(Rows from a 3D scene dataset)

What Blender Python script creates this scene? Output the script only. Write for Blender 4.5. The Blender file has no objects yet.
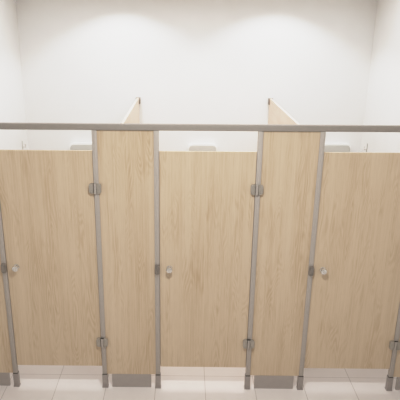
import bpy, bmesh, math, random
from mathutils import Matrix, Vector
scene = bpy.context.scene
C = scene.collection
scene.view_settings.view_transform = 'Standard'
scene.view_settings.look = 'None'
scene.view_settings.exposure = 0.0
# film-like shoulder so the bright plaster does not clip
vs = scene.view_settings; vs.use_curve_mapping = True
cm = vs.curve_mapping; cm.white_level = (2.5, 2.5, 2.5); cm.extend = 'HORIZONTAL'
cv_ = cm.curves[3]
cv_.points[0].location = (0, 0); cv_.points[1].location = (1.0, 0.885)
for v, y in ((0.2, 0.2), (0.4, 0.4), (0.55, 0.54), (0.7, 0.65), (0.9, 0.755), (1.2, 0.82), (1.7, 0.865)):
    cv_.points.new(v/2.5, y)
cm.update()

# ------------------------------------------------------------------ measures
XS = [-1.0550, -0.3615, 0.0504, 0.7438, 1.1538, 1.8448]   # post centres
H = 2.0; DEP = 1.8136
DOOR_T, DOOR_B, PAN_B = 1.8605, 0.189, 0.1185
Z_UH, Z_LH, Z_LK = 1.604, 0.404, 1.011
WL, WR = -1.2885, 1.950
YF = -4.9; ZC = 3.06
PW = 0.034
TH = 0.018

# ------------------------------------------------------------------ materials
def srgb(r, g, b):
    f = lambda c: ((c/255+0.055)/1.055)**2.4 if c > 10 else c/255/12.92
    return (f(r), f(g), f(b), 1)

def new_mat(name):
    m = bpy.data.materials.new(name); m.use_nodes = True
    n = m.node_tree.nodes; l = m.node_tree.links
    return m, n, l, n['Principled BSDF']

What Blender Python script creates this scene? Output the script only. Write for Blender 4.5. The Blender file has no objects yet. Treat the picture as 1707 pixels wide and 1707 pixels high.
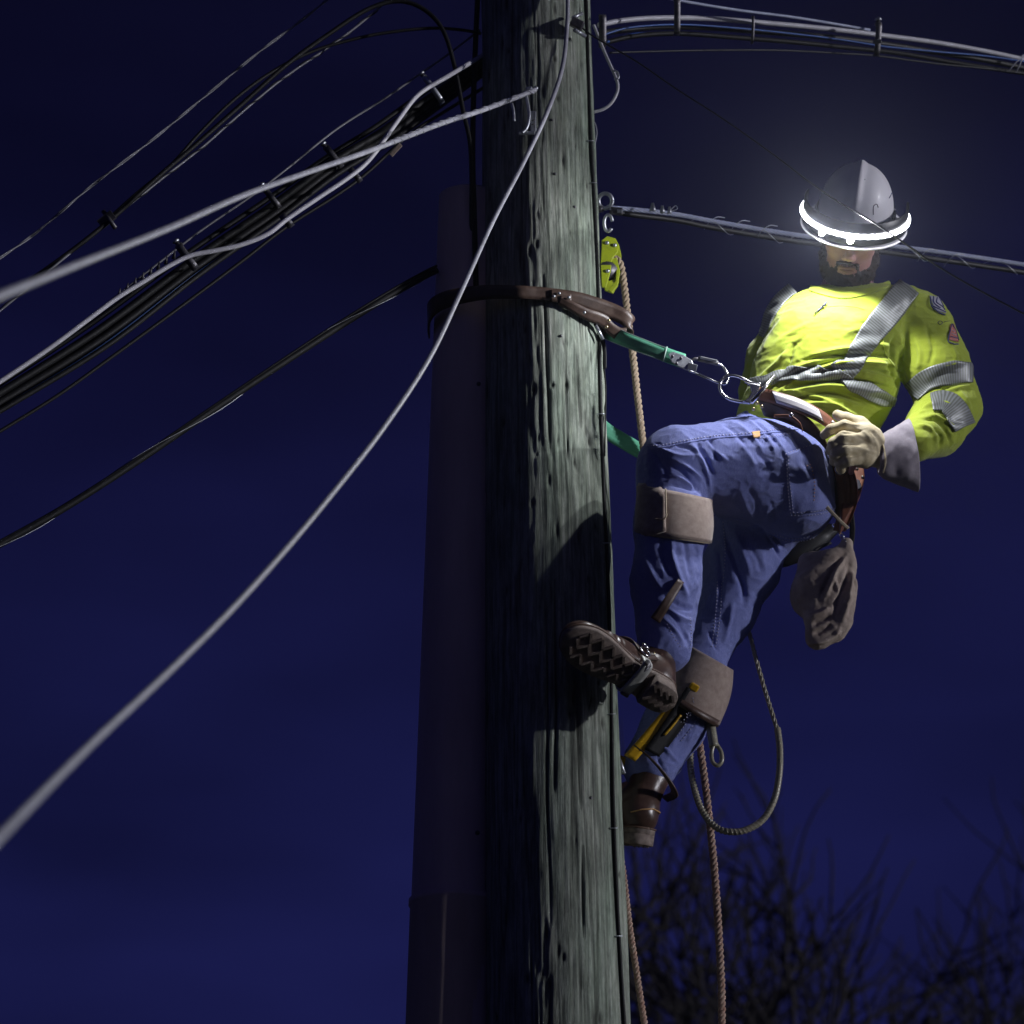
import bpy, math, random
import numpy as np
from mathutils import Vector, Matrix
from mathutils.bvhtree import BVHTree
random.seed(7); RNG = np.random.default_rng(7)
SC = bpy.context.scene; COL = SC.collection
R_ = math.radians
# ------------------------------------------------------------------ camera
PITCH = R_(25.0); F = 5200.0; C0 = 853.5
CAM = np.array([0.0, -7.25, 1.70])
cam = bpy.data.cameras.new('camera'); camo = bpy.data.objects.new('camera', cam); COL.objects.link(camo)
camo.location = CAM; camo.rotation_euler = (R_(90)+PITCH, 0, 0)
cam.sensor_width = 36; cam.lens = 36*F/1707; cam.clip_end = 1500; cam.clip_start = .1
cam.dof.use_dof = True; cam.dof.focus_distance = 7.95; cam.dof.aperture_fstop = 4.5
SC.camera = camo
SC.view_settings.view_transform = 'Standard'; SC.view_settings.look = 'None'
SC.view_settings.exposure = 0; SC.view_settings.gamma = 1; SC.view_settings.use_curve_mapping = False
# ------------------------------------------------------------------ sky (late dusk) and the weak directional light
SUN_EL, SUN_AZ = R_(7), R_(105)          # azimuth from +Y clockwise: light comes from the right of the picture
w = bpy.data.worlds.new('World'); SC.world = w; w.use_nodes = True
nt = w.node_tree; nt.nodes.clear()
out = nt.nodes.new('ShaderNodeOutputWorld'); bg = nt.nodes.new('ShaderNodeBackground')
tc = nt.nodes.new('ShaderNodeTexCoord'); sx = nt.nodes.new('ShaderNodeSeparateXYZ'); rp = nt.nodes.new('ShaderNodeValToRGB')
nt.links.new(tc.outputs['Generated'], sx.inputs[0]); nt.links.new(sx.outputs['Z'], rp.inputs[0])
el = rp.color_ramp.elements
el[0].position = 0.0; el[0].color = (.0074, .0085, .058, 1)
el[1].position = 1.0; el[1].color = (.0012, .0012, .0045, 1)
for p_, c_ in ((.27, (.0076, .0088, .057)), (.36, (.0064, .0073, .047)), (.45, (.0046, .0048, .031)), (.54, (.0028, .0028, .0165)), (.62, (.0020, .0020, .0098))):
    e_ = el.new(p_); e_.color = (*c_, 1)
nz = nt.nodes.new('ShaderNodeTexNoise'); nz.inputs['Scale'].default_value = 5; nz.inputs['Detail'].default_value = 3
mpw = nt.nodes.new('ShaderNodeMapping'); mpw.inputs['Scale'].default_value = (1, 1, 3)
nt.links.new(tc.outputs['Generated'], mpw.inputs[0]); nt.links.new(mpw.outputs[0], nz.inputs['Vector'])
mr = nt.nodes.new('ShaderNodeMapRange'); mr.inputs[1].default_value = .3; mr.inputs[2].default_value = .7; mr.inputs[3].default_value = .72; mr.inputs[4].default_value = 1.28
nt.links.new(nz.outputs[0], mr.inputs[0])
vm = nt.nodes.new('ShaderNodeVectorMath'); vm.operation = 'SCALE'
nt.links.new(rp.outputs[0], vm.inputs[0]); nt.links.new(mr.outputs[0], vm.inputs['Scale'])
sky = nt.nodes.new('ShaderNodeTexSky'); sky.sky_type = 'NISHITA'; sky.sun_disc = False; sky.sun_elevation = R_(-4); sky.sun_rotation = SUN_AZ
bg2 = nt.nodes.new('ShaderNodeBackground'); bg2.inputs[1].default_value = .012
nt.links.new(sky.outputs[0], bg2.inputs[0])
nt.links.new(vm.outputs[0], bg.inputs[0]); bg.inputs[1].default_value = 1.0
ad = nt.nodes.new('ShaderNodeAddShader'); nt.links.new(bg.outputs[0], ad.inputs[0]); nt.links.new(bg2.outputs[0], ad.inputs[1])
nt.links.new(ad.outputs[0], out.inputs[0])
sl = bpy.data.lights.new('sun', 'SUN'); sl.energy = 1.5; sl.angle = R_(1.5); sl.color = (.93, .93, 1.0)
so = bpy.data.objects.new('sun', sl); COL.objects.link(so)
sd = Vector((math.sin(SUN_AZ)*math.cos(SUN_EL), math.cos(SUN_AZ)*math.cos(SUN_EL), math.sin(SUN_EL)))
so.rotation_euler = sd.to_track_quat('Z', 'Y').to_euler(); so.location = (5, -3, 9)
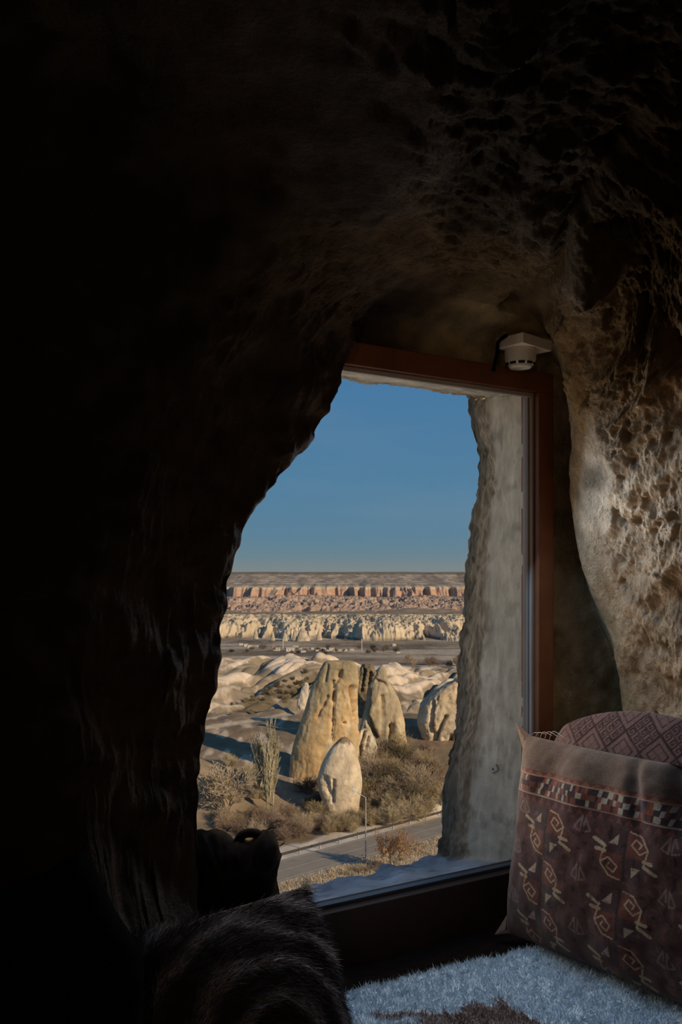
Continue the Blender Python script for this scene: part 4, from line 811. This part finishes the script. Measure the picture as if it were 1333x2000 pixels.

■ TASK DETAILS:
Collect the lines of the data that carry the word "Write".

■ THE RESULT:
What Blender Python script creates this scene? Output the script only. Write for Blender 4.5. The Blender file has no objects yet.
What Blender Python script creates this scene? Output the script only. Write for Blender 4.5. The Blender file has no objects yet. Treat the picture as 1707 pixels wide and 1707 pixels high.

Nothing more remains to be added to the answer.